## Material
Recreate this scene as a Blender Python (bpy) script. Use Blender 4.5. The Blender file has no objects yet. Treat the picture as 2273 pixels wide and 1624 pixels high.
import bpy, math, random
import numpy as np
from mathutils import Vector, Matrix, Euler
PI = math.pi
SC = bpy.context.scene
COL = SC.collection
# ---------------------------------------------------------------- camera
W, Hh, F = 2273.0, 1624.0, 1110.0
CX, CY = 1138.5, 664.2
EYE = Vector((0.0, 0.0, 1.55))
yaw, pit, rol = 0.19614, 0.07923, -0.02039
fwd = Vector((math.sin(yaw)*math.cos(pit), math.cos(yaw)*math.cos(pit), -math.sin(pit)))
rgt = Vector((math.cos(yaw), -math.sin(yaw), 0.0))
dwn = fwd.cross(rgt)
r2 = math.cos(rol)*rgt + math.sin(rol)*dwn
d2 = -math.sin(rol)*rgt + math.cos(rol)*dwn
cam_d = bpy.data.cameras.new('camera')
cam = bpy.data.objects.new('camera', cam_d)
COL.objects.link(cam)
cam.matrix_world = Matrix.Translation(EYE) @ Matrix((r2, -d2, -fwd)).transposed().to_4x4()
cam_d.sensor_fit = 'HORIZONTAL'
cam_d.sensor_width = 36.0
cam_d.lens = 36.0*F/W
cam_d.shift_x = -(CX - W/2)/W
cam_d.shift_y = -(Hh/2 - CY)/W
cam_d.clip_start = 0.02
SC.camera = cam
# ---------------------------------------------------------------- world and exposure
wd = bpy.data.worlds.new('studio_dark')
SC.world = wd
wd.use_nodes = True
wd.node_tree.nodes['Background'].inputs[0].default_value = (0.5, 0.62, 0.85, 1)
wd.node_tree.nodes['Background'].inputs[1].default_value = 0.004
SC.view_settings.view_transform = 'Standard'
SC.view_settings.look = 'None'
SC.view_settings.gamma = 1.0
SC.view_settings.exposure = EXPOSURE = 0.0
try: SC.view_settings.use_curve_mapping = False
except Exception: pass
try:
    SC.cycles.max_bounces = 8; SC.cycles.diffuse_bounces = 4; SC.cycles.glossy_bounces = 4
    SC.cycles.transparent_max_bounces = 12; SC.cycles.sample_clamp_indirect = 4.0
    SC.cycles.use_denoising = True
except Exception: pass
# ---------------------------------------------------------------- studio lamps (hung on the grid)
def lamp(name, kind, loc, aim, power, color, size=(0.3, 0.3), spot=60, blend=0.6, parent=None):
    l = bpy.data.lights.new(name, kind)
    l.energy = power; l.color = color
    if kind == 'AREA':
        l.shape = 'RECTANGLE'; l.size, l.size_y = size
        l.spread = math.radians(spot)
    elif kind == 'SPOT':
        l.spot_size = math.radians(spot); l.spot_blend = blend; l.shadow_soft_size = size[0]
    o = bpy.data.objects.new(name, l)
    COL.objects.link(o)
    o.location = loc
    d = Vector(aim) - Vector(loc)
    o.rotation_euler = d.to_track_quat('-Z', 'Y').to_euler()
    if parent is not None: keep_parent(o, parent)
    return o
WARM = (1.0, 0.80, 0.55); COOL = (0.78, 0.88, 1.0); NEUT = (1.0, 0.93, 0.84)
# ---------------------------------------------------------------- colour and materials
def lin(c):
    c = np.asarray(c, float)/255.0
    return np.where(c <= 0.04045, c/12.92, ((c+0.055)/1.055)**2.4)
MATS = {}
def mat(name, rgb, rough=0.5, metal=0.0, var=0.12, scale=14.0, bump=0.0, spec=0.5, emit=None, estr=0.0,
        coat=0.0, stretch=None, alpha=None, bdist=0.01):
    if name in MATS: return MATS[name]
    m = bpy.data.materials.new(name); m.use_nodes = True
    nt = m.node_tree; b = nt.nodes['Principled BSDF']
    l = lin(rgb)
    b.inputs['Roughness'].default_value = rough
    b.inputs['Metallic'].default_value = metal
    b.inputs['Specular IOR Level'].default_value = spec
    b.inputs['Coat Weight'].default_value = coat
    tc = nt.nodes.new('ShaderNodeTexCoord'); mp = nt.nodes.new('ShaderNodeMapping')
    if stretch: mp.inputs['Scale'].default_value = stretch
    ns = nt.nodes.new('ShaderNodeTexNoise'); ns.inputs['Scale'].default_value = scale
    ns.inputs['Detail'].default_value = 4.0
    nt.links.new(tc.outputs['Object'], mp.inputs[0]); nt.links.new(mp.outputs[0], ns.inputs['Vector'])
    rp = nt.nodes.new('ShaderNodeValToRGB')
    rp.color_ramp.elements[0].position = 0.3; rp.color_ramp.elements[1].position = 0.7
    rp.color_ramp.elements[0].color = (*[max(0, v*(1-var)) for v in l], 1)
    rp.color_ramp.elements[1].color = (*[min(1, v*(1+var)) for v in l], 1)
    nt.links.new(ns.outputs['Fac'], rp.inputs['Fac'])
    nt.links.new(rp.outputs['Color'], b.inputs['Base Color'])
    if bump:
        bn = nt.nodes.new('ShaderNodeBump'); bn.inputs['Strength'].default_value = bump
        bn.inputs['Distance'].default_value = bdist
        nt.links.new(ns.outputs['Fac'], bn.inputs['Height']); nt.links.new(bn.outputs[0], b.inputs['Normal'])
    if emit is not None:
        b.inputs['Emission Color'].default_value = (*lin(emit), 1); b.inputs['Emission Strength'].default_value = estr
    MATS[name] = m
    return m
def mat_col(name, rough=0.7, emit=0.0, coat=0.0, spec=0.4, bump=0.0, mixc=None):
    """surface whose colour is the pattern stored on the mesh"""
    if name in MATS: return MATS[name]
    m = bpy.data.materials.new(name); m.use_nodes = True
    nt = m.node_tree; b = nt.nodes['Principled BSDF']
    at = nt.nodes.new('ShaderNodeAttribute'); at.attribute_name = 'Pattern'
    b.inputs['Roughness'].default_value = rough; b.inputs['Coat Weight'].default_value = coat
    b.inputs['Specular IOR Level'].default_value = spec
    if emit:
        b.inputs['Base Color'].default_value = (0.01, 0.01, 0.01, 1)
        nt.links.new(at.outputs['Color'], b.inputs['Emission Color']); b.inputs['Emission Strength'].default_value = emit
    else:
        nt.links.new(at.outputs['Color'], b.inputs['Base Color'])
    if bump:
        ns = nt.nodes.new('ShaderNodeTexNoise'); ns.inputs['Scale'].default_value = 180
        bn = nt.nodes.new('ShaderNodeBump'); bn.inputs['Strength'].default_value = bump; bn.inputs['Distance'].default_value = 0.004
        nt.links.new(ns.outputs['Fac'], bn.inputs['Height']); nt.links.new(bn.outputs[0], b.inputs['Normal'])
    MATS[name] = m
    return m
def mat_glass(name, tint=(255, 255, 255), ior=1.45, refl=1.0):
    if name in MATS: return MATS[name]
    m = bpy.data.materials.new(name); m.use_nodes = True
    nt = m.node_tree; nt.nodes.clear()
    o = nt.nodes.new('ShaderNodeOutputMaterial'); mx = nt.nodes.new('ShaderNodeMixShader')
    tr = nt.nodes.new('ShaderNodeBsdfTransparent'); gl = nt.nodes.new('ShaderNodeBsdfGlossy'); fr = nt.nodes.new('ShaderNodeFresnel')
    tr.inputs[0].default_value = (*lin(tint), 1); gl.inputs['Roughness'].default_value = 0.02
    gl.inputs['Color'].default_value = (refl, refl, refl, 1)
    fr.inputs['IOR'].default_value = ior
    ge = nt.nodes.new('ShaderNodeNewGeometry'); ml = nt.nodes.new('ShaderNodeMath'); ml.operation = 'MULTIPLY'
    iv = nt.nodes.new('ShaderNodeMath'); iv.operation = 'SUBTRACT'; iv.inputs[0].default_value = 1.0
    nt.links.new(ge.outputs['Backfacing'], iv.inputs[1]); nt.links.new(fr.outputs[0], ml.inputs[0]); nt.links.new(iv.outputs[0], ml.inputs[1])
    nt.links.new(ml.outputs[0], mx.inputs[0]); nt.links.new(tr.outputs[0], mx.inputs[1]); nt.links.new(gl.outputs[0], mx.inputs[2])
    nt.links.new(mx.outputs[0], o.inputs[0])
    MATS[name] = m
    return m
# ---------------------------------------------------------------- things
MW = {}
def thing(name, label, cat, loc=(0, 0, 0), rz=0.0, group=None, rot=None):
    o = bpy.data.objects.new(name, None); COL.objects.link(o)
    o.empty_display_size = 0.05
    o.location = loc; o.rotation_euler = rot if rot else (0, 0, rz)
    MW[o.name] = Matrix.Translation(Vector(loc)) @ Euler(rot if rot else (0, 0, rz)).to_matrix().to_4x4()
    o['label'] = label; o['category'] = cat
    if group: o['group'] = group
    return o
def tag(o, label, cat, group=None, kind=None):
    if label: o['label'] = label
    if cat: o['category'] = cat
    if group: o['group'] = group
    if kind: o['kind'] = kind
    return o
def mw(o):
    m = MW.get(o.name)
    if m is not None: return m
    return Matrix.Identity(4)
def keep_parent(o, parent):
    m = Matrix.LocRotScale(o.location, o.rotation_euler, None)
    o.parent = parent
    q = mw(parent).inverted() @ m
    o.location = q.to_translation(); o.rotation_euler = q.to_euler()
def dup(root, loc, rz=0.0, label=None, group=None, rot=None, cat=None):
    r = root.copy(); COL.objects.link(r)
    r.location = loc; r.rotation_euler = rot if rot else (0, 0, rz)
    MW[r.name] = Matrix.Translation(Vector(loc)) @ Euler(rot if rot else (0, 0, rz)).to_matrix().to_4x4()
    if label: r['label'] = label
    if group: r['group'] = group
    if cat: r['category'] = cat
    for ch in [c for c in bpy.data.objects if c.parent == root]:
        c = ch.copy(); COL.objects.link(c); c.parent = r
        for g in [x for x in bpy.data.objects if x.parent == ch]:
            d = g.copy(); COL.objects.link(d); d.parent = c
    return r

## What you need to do
Pick out each line containing the string "scene" and copy it.

## Full output
Recreate this scene as a Blender Python (bpy) script. Use Blender 4.5. The Blender file has no objects yet. Treat the picture as 2273 pixels wide and 1624 pixels high.
SC = bpy.context.scene